People vs Process problems
Don’t solve people problems with process! When you think about introducing something to your team’s process — say, an extra checkpoint before shipping — ask yourself if you’re really trying to solve a people problem. Do you need to have an uncomfortable conversation with an engineer about sloppy quality issues? Do that instead. It’s way easier to add process than remove it, so be wary.
Prune your process
Just like houses accumulate clutter, so do processes. Take a step back every once in awhile to think critically about the value something is providing. It may be worth experimenting with the weekly update to the company that takes you 2 hours to put together each week. See if something more concise serves the same purpose, or try every other week. See if two team meetings can be consolidated into one, or if one can be removed altogether. Ask for feedback and check in with the team afterwards to see if it is missed.
Pay attention
Heavy processes introduced over time can gradually wear on a team’s intrinsic motivation, and lead to people feeling like a “cog” rather than a valued member of a team.
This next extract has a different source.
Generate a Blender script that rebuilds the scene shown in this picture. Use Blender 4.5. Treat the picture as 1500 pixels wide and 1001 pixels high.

Engineers become conditioned to just work on the next task, without understanding how it fits into a team’s purpose. Or they may stop taking initiative on their own. But it takes a fairly self-aware engineer to pinpoint process for that lack of motivation. Pay attention to energy levels on the team and in one-on-ones.
Also pay attention to what other teams in the organization are doing, and if there are ways to integrate best practices into your team.